WRITTEN EXERCISE: Without altering anything, output the material below.

PROVIDED DATA:
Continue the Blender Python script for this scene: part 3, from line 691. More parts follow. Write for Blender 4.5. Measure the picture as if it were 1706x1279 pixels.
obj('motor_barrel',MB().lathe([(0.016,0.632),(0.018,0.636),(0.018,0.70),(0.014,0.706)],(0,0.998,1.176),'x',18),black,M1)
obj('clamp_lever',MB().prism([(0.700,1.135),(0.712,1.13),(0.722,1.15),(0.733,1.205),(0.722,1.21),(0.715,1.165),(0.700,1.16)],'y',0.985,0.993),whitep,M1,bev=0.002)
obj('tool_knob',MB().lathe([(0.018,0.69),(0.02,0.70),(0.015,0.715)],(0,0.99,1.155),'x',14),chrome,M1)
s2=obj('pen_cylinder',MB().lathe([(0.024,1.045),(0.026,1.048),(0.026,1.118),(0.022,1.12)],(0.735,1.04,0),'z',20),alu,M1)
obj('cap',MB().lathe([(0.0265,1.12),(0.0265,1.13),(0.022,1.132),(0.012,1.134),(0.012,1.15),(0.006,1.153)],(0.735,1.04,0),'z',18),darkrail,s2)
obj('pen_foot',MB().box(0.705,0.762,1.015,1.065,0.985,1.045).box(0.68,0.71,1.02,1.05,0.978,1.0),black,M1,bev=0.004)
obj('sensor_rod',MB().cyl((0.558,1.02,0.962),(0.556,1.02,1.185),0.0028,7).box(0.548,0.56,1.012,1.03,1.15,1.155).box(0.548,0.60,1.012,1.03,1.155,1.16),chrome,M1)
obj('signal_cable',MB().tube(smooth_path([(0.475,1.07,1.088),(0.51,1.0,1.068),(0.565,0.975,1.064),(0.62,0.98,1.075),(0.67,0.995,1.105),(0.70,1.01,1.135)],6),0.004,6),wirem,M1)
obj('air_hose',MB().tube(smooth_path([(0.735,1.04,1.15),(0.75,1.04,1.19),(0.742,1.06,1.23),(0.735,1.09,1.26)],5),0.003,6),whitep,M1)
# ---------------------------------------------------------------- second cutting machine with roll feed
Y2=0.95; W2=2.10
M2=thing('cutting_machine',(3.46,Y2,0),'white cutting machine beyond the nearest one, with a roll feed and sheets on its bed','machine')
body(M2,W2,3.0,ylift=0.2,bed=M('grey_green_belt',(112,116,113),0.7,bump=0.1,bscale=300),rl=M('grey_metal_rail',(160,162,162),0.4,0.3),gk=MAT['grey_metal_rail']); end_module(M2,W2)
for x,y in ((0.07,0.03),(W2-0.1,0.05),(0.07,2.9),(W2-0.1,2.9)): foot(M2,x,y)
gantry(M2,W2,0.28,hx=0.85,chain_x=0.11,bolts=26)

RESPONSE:
Continue the Blender Python script for this scene: part 3, from line 691. More parts follow. Write for Blender 4.5. Measure the picture as if it were 1706x1279 pixels.
obj('motor_barrel',MB().lathe([(0.016,0.632),(0.018,0.636),(0.018,0.70),(0.014,0.706)],(0,0.998,1.176),'x',18),black,M1)
obj('clamp_lever',MB().prism([(0.700,1.135),(0.712,1.13),(0.722,1.15),(0.733,1.205),(0.722,1.21),(0.715,1.165),(0.700,1.16)],'y',0.985,0.993),whitep,M1,bev=0.002)
obj('tool_knob',MB().lathe([(0.018,0.69),(0.02,0.70),(0.015,0.715)],(0,0.99,1.155),'x',14),chrome,M1)
s2=obj('pen_cylinder',MB().lathe([(0.024,1.045),(0.026,1.048),(0.026,1.118),(0.022,1.12)],(0.735,1.04,0),'z',20),alu,M1)
obj('cap',MB().lathe([(0.0265,1.12),(0.0265,1.13),(0.022,1.132),(0.012,1.134),(0.012,1.15),(0.006,1.153)],(0.735,1.04,0),'z',18),darkrail,s2)
obj('pen_foot',MB().box(0.705,0.762,1.015,1.065,0.985,1.045).box(0.68,0.71,1.02,1.05,0.978,1.0),black,M1,bev=0.004)
obj('sensor_rod',MB().cyl((0.558,1.02,0.962),(0.556,1.02,1.185),0.0028,7).box(0.548,0.56,1.012,1.03,1.15,1.155).box(0.548,0.60,1.012,1.03,1.155,1.16),chrome,M1)
obj('signal_cable',MB().tube(smooth_path([(0.475,1.07,1.088),(0.51,1.0,1.068),(0.565,0.975,1.064),(0.62,0.98,1.075),(0.67,0.995,1.105),(0.70,1.01,1.135)],6),0.004,6),wirem,M1)
obj('air_hose',MB().tube(smooth_path([(0.735,1.04,1.15),(0.75,1.04,1.19),(0.742,1.06,1.23),(0.735,1.09,1.26)],5),0.003,6),whitep,M1)
# ---------------------------------------------------------------- second cutting machine with roll feed
Y2=0.95; W2=2.10
M2=thing('cutting_machine',(3.46,Y2,0),'white cutting machine beyond the nearest one, with a roll feed and sheets on its bed','machine')
body(M2,W2,3.0,ylift=0.2,bed=M('grey_green_belt',(112,116,113),0.7,bump=0.1,bscale=300),rl=M('grey_metal_rail',(160,162,162),0.4,0.3),gk=MAT['grey_metal_rail']); end_module(M2,W2)
for x,y in ((0.07,0.03),(W2-0.1,0.05),(0.07,2.9),(W2-0.1,2.9)): foot(M2,x,y)
gantry(M2,W2,0.28,hx=0.85,chain_x=0.11,bolts=26)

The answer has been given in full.